In the end, every one of your prayers, ever petition, every sigh and groaning of yours will be vindicated. God will do justice to your prayers in justifying you. “For where there is forgiveness of sins, there is also life and salvation and every other blessing.”
“Nevertheless,” Jesus asks, “when the Son of Man comes, will He find faith on earth?” That’s the end-times question posed to us. Will we trust the verdict rendered on Calvary’s cross and spoken to us in our Baptism? Will we trust that God justifies the ungodly in Jesus and that we, chief of sinners though we are, are covered by the righteousness of Christ? Will we trust that Baptism now saves us and rest in that salvation won for us by Jesus?
That’s Jesus’ concern for the end-times.

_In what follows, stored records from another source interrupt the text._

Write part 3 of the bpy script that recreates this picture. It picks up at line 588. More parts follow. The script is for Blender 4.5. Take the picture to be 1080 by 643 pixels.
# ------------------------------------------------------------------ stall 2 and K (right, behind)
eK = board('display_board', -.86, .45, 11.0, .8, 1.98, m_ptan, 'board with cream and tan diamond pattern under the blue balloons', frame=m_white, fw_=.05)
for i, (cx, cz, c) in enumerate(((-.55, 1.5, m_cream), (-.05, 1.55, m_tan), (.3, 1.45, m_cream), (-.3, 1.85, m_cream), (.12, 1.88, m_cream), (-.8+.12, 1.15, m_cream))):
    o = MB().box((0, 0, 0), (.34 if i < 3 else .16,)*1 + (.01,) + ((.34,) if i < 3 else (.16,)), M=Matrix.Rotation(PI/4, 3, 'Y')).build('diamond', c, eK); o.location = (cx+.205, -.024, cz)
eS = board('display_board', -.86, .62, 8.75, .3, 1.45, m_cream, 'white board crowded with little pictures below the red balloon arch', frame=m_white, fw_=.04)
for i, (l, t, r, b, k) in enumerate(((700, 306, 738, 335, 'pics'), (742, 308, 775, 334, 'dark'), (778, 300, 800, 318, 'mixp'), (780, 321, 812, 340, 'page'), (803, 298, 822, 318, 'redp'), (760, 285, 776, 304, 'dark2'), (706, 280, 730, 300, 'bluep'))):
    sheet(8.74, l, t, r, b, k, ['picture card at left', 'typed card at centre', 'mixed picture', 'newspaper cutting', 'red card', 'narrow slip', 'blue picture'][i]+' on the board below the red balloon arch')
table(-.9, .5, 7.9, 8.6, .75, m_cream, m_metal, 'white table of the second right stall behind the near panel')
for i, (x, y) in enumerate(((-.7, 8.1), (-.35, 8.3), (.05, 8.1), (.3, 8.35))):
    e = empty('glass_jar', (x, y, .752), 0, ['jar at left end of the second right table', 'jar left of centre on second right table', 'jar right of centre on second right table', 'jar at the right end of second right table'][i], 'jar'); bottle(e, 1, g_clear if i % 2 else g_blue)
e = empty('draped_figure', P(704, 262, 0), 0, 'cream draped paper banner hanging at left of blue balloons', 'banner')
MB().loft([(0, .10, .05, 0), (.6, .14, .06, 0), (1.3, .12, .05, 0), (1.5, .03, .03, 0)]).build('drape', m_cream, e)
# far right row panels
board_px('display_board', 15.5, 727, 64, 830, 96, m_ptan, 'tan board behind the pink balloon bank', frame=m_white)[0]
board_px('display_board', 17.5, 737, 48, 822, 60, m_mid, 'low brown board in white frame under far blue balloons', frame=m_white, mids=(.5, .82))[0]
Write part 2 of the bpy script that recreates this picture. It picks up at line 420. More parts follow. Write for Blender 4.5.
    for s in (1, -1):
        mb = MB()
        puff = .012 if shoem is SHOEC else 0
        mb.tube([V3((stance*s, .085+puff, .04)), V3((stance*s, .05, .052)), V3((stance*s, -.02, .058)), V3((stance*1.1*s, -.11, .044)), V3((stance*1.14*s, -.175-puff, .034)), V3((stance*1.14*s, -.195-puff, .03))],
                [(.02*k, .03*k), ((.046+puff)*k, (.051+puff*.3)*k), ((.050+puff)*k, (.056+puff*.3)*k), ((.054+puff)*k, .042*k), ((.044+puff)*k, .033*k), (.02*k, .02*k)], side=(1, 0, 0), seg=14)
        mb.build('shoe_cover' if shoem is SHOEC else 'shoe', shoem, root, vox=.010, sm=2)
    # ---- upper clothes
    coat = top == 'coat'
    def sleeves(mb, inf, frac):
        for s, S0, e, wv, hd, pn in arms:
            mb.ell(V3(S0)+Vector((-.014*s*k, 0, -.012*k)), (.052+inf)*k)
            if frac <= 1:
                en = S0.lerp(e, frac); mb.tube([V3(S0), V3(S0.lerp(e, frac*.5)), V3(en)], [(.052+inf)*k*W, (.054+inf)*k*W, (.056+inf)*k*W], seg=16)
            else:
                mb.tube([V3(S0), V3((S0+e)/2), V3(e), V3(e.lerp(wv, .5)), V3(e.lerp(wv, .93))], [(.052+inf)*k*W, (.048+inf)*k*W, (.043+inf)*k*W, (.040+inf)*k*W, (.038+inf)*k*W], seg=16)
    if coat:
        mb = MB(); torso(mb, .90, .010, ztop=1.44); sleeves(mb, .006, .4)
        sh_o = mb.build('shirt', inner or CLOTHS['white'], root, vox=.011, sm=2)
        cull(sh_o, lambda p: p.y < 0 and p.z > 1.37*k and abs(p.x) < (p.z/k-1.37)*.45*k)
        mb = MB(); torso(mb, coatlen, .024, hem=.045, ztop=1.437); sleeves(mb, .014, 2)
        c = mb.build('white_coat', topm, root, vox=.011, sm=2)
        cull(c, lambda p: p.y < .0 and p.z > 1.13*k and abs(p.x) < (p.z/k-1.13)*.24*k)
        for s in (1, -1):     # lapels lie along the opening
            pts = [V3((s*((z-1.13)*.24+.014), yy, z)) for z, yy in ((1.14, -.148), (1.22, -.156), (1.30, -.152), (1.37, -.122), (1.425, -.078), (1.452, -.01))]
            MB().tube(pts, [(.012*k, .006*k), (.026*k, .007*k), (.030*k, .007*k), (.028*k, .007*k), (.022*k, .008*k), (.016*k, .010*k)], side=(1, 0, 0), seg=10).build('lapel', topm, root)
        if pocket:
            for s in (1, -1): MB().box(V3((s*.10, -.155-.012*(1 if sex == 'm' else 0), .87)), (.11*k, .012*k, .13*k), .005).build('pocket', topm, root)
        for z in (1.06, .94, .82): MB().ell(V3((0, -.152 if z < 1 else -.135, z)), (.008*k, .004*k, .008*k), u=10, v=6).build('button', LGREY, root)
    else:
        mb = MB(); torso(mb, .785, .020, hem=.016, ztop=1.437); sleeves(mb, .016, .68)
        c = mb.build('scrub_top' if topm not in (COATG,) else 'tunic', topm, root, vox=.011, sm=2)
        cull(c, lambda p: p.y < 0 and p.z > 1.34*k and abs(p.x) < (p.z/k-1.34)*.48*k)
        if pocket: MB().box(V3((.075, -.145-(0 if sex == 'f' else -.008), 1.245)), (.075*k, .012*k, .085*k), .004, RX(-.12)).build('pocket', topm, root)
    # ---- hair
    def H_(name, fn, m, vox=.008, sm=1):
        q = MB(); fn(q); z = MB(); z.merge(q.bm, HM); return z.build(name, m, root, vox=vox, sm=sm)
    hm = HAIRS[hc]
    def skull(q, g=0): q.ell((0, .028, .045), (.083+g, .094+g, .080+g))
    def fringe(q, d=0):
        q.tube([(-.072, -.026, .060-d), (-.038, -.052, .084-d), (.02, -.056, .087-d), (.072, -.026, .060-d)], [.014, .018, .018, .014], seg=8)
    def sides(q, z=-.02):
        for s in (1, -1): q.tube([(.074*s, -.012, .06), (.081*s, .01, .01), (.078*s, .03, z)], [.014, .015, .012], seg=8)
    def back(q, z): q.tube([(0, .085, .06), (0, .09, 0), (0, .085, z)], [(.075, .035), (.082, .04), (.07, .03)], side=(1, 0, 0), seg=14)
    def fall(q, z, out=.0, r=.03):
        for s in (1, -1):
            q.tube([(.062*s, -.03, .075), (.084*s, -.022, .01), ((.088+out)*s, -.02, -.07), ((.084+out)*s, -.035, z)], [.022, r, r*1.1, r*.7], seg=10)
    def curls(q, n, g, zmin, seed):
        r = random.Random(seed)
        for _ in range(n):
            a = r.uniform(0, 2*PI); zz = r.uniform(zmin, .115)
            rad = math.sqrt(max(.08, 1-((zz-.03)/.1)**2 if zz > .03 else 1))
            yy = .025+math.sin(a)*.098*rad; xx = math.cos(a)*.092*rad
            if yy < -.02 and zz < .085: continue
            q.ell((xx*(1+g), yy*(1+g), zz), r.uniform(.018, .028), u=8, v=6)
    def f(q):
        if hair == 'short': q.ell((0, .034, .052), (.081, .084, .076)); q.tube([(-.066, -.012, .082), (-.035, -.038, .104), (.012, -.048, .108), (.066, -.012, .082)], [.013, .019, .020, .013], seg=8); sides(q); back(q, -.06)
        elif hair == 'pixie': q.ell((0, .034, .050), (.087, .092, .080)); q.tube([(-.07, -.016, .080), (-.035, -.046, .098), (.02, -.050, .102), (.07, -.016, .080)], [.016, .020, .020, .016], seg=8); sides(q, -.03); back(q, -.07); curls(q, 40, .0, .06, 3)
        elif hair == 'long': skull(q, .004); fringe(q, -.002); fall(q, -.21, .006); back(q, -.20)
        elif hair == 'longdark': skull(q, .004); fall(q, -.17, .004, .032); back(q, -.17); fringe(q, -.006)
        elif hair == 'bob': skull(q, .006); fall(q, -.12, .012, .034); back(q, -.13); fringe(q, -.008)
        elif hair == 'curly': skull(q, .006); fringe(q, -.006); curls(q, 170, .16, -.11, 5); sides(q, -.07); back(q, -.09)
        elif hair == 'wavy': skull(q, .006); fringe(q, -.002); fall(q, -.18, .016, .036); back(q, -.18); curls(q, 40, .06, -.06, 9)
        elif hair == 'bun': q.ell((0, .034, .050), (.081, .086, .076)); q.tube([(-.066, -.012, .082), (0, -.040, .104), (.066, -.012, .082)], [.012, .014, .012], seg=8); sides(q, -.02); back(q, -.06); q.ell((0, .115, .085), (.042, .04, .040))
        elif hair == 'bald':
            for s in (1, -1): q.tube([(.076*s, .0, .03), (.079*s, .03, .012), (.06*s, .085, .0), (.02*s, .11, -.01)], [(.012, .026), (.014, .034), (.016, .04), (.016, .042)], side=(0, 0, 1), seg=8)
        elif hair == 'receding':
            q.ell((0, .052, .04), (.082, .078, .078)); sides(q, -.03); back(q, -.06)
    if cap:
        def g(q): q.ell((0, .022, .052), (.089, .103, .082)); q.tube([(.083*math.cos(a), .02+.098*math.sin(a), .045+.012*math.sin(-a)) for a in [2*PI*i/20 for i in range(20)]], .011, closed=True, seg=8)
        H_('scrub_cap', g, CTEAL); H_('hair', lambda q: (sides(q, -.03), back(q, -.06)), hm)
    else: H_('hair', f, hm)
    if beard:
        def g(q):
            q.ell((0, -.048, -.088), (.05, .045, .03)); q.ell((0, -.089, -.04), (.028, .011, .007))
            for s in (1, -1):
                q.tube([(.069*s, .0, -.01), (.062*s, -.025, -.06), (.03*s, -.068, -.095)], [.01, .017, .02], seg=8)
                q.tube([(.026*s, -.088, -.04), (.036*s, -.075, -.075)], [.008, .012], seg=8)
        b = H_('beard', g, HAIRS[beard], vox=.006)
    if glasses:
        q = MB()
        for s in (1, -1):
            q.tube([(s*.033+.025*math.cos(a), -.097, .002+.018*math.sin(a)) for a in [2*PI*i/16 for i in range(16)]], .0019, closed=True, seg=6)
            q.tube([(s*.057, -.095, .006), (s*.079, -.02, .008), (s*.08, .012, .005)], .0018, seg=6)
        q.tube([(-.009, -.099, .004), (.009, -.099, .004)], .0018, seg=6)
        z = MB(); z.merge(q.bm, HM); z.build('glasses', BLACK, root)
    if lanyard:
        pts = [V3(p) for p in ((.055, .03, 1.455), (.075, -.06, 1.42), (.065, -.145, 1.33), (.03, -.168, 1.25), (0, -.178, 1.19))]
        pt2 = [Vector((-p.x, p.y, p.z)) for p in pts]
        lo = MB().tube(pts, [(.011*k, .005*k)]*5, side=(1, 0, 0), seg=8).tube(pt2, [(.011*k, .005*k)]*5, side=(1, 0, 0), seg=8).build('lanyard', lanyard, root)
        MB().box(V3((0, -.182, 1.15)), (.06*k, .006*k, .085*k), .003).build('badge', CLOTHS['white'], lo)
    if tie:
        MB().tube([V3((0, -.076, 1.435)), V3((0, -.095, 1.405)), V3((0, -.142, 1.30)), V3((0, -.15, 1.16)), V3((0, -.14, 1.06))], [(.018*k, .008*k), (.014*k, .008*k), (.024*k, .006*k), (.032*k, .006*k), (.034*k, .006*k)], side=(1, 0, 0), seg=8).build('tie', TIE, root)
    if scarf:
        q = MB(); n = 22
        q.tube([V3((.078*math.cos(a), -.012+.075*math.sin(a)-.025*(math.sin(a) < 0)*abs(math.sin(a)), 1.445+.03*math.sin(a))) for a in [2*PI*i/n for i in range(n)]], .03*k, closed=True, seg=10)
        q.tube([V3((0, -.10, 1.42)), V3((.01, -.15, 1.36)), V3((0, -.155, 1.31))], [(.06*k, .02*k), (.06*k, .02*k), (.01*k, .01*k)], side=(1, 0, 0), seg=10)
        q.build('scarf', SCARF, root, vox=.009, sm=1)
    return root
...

That’s why He has a church and ministers who preach HIs good news and administer His Body and Blood. That’s why He poured out His Spirit and breathed out the Scriptures, to make us “wise to salvation through faith in Christ Jesus.” Jesus is as focused today on your faith in Him as He was focused on the cross to win your salvation. Don’t say, “I can’t believe” because faith is God’s work. And that trust will be vindicated, as will every word of prayer spoken in trust, on the day of His appearing, the day of your resurrection.
Will He find faith on the earth? Yes, He will. He will find you, dear baptized believer. And He will justify you speedily.